Tom, your analogy is right. The expanding gases in the combustion chamber exerts a constant force upon the top of the piston causing it to accellarate, so as it accellarates the force acting reduces. An analogy I prefer to use is riding a bicycle. As you start riding downhill and the pedal rpm increases the force you can exert on the pedals reduces as you're legs cannot work fast enough - the speed of your legs being analogous to the rate of expansion of the gasses in the combustion chamber. This is also why diesels rev lower than petrol engines as diesel burns alot slower so cannot rev as high- the vmax of the piston is lower.
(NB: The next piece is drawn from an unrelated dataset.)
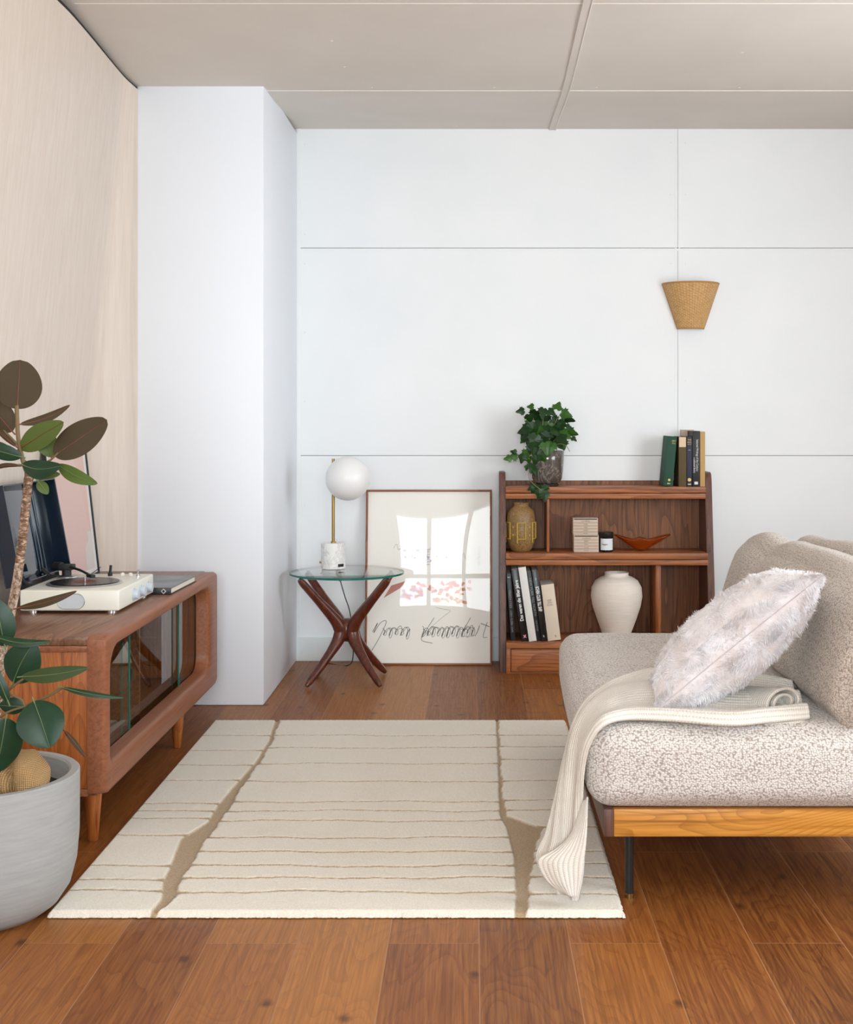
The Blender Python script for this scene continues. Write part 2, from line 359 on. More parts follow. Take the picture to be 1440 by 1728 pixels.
# back wall: painted boards on a backing
bm = BM(); gz = (1.188, 2.390); gx = 1.181; g = .0016
for (z0, z1) in ((0, gz[0]-g), (gz[0]+g, gz[1]-g), (gz[1]+g, 3.2)):
    for (x0, x1) in ((-2.3, gx-g*.6), (gx+g*.6, XR+.1)): box(bm, x0, x1, YB, YB+.02, z0, z1)
struct('wall_back', bm, m_white)
o = struct('trim_%d' % k, bx(-2.3, XR, YB+.012, YB+.06, 0, 3.2), m_joint); k += 1
for z in gz:
    struct('trim_%d' % k, bx(-1.02, XR, YB-.0025, YB+.001, z-.016, z-.0035), m_trim); k += 1
for x in (gx-.012, gx+.010):
    struct('trim_%d' % k, bx(x-.0035, x+.0035, YB-.0015, YB+.001, .2, 3.07), m_trim); k += 1
struct('trim_%d' % k, bx(-1.03, -1.004, YB-.008, YB+.001, .13, 3.08, bev=.002), m_trim); k += 1
struct('baseboard_back', bx(-1.03, XR, YB-.014, YB+.001, 0, .137, bev=.003), m_base)
# nail heads of the wall boards are painted over: small dimples
bm = BM()
for x, z in [(-.98, 2.99), (-.98, 2.47), (-.98, 2.3), (-.98, 1.9), (-.98, 1.5), (1.14, 2.7), (1.225, 2.7), (1.14, 2.3), (1.225, 2.3), (1.14, 1.62), (1.225, 1.62), (1.14, 1.28), (1.225, 1.28), (1.14, 3.0), (1.225, 3.0), (-.98, .9), (-.98, .4)]:
    cyl(bm, (x, YB-.002, z), (x, YB+.002, z), .004, 10)
struct('trim_%d' % k, bm, m_base); k += 1
bm = BM()
for x, y in [(-1.1, 5.04), (-.35, 5.04), (.6, 5.04), (1.25, 5.04), (-.62, 5.55), (-.6, 5.9), (-.5, 6.24), (.1, 6.24), (.6, 6.24), (1.3, 6.24), (-.1, 7.3), (1.2, 5.7)]:
    cyl(bm, (x, y, ceil_z(y)-.002), (x, y, ceil_z(y)+.002), .006, 10)
struct('trim_%d' % k, bm, m_ceilj); k += 1
struct('wall_column', bx(-1.646, -1.026, 6.22, YB, 0, 3.06, bev=.008), m_col)
def wall_with_hole(name, axis, p, a0, a1, h0, h1, th=.15):
    bm = BM(); z1 = 3.25
    A0, A1 = (-2.3, XR+.1) if axis == 'Y' else (YF, YB)
    def bb(a, b, z0, z1_):
        if axis == 'Y': box(bm, a, b, p-th, p, z0, z1_)
        else: box(bm, p, p+th, a, b, z0, z1_)
    bb(A0, A1, 0, h0); bb(A0, A1, h1, z1); bb(A0, a0, h0, h1); bb(a1, A1, h0, h1)
    return struct(name, bm, m_white)
wall_with_hole('wall_front', 'Y', YF, -1.14, 1.32, 1.03, 2.50)
wall_with_hole('wall_right', 'X', XR, 1.9, 4.9, .8, 2.4)
bm = BM(); y0, y1 = YF-.10, YF-.04
for x in (-1.14, -.577, .076, .70, 1.32): box(bm, x-.036, x+.036, y0, y1, 1.03, 2.50)
for z in (1.03, 1.52, 2.50): box(bm, -1.14, 1.32, y0, y1, z-.03, z+.03)
struct('window_1', bm, m_trim)
bm = BM()
for y in (1.9, 2.9, 3.9, 4.9): box(bm, XR+.04, XR+.10, y-.025, y+.025, .8, 2.4)
for z in (.8, 1.6, 2.4): box(bm, XR+.04, XR+.10, 1.9, 4.9, z-.025, z+.025)
struct('window_2', bm, m_trim)

# ------------------------------------------------------------ rug
def make_rug():
    def fl(zx, zy):                                   # position on the floor of a mark seen in the photograph
        px, py = 60+zx/1.4118, 1180+zy/1.4118; D = EYE*F/(py-HY); return (px-HX)/F*D, D
    x0, x1, y0, y1 = -1.192, .422, 3.555, 5.84
    nx, ny = 400, 560
    X, Y = np.meshgrid(np.linspace(x0, x1, nx), np.linspace(y0, y1, ny))
    def ns(a, b, c, s): return np.sin(a*X*s+c)*np.sin(b*Y*s+c*1.7)
    wob = .006*np.sin(X*9+np.sin(Y*5)*2)+.004*np.sin(X*23+Y*7)+.0015*np.sin(X*90+Y*60)
    lp = [fl(*p) for p in [(577, 58), (560, 110), (530, 160), (488, 212), (450, 265), (425, 305), (378, 345), (350, 400), (325, 450), (315, 490), (282, 524)]]
    lw = [.010, .008, .009, .014, .024, .020, .042, .032, .026, .018, .010]
    rp = [fl(*p) for p in [(1100, 58), (1103, 110), (1106, 165), (1108, 210), (1110, 255), (1117, 290), (1165, 320), (1164, 380), (1162, 430), (1159, 480), (1157, 524)]]
    rw = [.006, .006, .006, .007, .008, .014, .060, .034, .024, .018, .018]
    def vein(pts, ws):
        ys = [p[1] for p in pts][::-1]; cx = np.interp(Y, ys, [p[0] for p in pts][::-1]); hw = np.interp(Y, ys, ws[::-1])
        jit = .0030*np.sin(Y*21)+.0022*np.sin(Y*63+1)+.001*np.sin(Y*170)
        return X-cx-jit*.6, hw+jit*.4
    dl, wl = vein(lp, lw); dr, wr = vein(rp, rw)
    mask = np.zeros_like(X); groove = np.zeros_like(X)
    L = [97, 133, 168, 206, 262, 279, 297, 338, 410, 445, 472]; Mi = [97, 127, 165, 208, 257, 279, 303, 344, 378, 412, 441, 475]; Rr = [97, 124, 155, 207, 253, 277, 318, 375, 405, 440, 480]
    def D(zy): return fl(0, zy)[1]
    left = dl < 0; right = dr > 0; mid = ~left & ~right
    for lst, msk, amp in ((L, left, .6), (Mi, mid, 1.0), (Rr, right, .6)):
        for i, zy in enumerate(lst):
            yy = D(zy)+wob*amp+.003*np.sin(X*6+i*2.1)
            # grooves flare where they meet a vein
            dv = np.minimum(np.abs(dl)-wl, np.abs(dr)-wr); fla = .0068+.010*np.exp(-np.clip(dv, 0, 9)/.016)
            t = np.clip(1-np.abs(Y-yy)/fla, 0, 1); groove = np.maximum(groove, np.where(msk, t, 0))
    def soft(d, wd): return np.clip((wd-np.abs(d))/.005+.5, 0, 1)
    vn = np.maximum(soft(dl, wl), soft(dr, wr))
    pat = np.clip(np.maximum(vn, np.clip(groove*2.6, 0, 1)), 0, 1)
    edge = np.minimum(np.minimum(X-x0, x1-X), np.minimum(Y-y0, y1-Y)); rnd = np.sqrt(np.clip(edge/.012, 0, 1))
    rs = np.random.rand(ny, nx)
    Z = .003+.018*rnd - .008*np.clip(np.maximum(vn, .5*np.sqrt(groove)), 0, 1)*rnd + .0016*(rs-.5)*rnd
    Xj = X+.0025*(rs-.5)*0; ej = (edge < .001); Xj = Xj+np.where(ej, (np.random.rand(ny, nx)-.5)*.006, 0); Yj = Y+np.where(ej, (np.random.rand(ny, nx)-.5)*.006, 0)
    co = np.stack([Xj, Yj, Z], -1).reshape(-1, 3)
    idx = np.arange(nx*ny).reshape(ny, nx); f = np.stack([idx[:-1, :-1], idx[:-1, 1:], idx[1:, 1:], idx[1:, :-1]], -1).reshape(-1, 4)
    me = bpy.data.meshes.new('rug'); me.vertices.add(nx*ny); me.vertices.foreach_set('co', co.ravel())
    me.loops.add(f.size); me.loops.foreach_set('vertex_index', f.ravel()); me.polygons.add(len(f)); me.polygons.foreach_set('loop_start', np.arange(0, f.size, 4)); me.polygons.foreach_set('loop_total', np.full(len(f), 4))
    at_ = me.attributes.new('pattern', 'FLOAT', 'POINT'); at_.data.foreach_set('value', pat.ravel()); me.update(); me.validate()
    m = Mt('wool_pile', .98, Sheen_Weight=.2)
    a = m.n('ShaderNodeAttribute', attribute_name='pattern').outputs['Fac']
    fine = m.noise(m.co(), 260, 3, .7); big = m.noise(m.co(), 7, 3)
    cream = m.mix(big, m.ramp(fine, [(.3, '#e0d6c4'), (.6, '#f2ebde')]), m.ramp(fine, [(.3, '#e6ddcc'), (.6, '#f6f0e5')]))
    tan = m.ramp(fine, [(.3, '#98805f'), (.6, '#bba17f')])
    m.color(m.mix(a, cream, tan)); m.bump(fine, .7, .003)
    tag(obj('rug', me, m.m, smooth=60), 'cream wool rug with carved stripes and two tan branching veins on the plank floor', 'rug')
make_rug()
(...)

On a 'typical' N/A petrol engine that showed that under WOT the piston was only accelerated over about 45% of its stroke (on a level surface), it then had a period of constant speed. This was to do with the expansion of the gases in the combustion chamber. The piston was initially accellarated but at a certain point the velocity of the piston decending was equal to the speed of the expansion of the gasses. This obviously has a negative effect on torque as when the constant velocity stage occurs the expanding gasses are no longer pushing on the piston with any significant force - the gases are still expanding and driving the piston but not accellarating the piston as the load the engine is under (due to vehicle weight, aerodynamic forces, general drag of engine and transmission) is balanced out by the power of the expansion of the gasses acting on the piston crown. This could be remedied by either increasing combustion temps (not feasibly on a car due to limitations of materials), increasing compression ratio in an N/A engine (hence modern engines are always pushing for higher compression ratio's)or turbocharging.
The fundamental problem here is that engines are of a fixed configuration. You ideally want an engine to change configuration as the revs and conditions change - and that is what is trying to be achieved with things like variable valve timing and lift, variable geometry airboxes etc, however these are minor tweaks to the configuration of the engine. The next generation of engines will have variable stroke length adjusted by an eccentric big end bearing, so they can vary compression ratio continually to suit the demands on the engine at any given time. Mercedes are working on these currently and have them working on test rigs, and reckon that they will combine the advantages of petrol and diesel engines - in fact they will work like diesels when you are pootling around - longer stroke, lower revving, no spark ignition, more efficient combustion therefore better fuel economy. And then when you want performance they will change to a spark ignition cycle. The tricky bit is managing engine management during the transition. The limitations of modern map based ECU's (which have changed little in 20 yrs, just been tweaked) just are not man enough for the task - too many parameters to control, things happen too fast with too many permiatations so is impossible to map. Therefore they are working on a completely new type of engine management system that employs artificial intelligence to manage everything during the transition from diesel cycle to spark ignition cycle. Problem is by the time they crack it and bring it to market we'll probably all be riding around in driverless pods powered by nothing but the good thoughts of do-gooding environmentalists.
. I think a piston moves about 25 metres per second at 7000 rpm assuming it moves 0.2m in one rev. No Idea how fast a molucule would be moving in a combustion chamber though! Probably well over 1000 metres per second!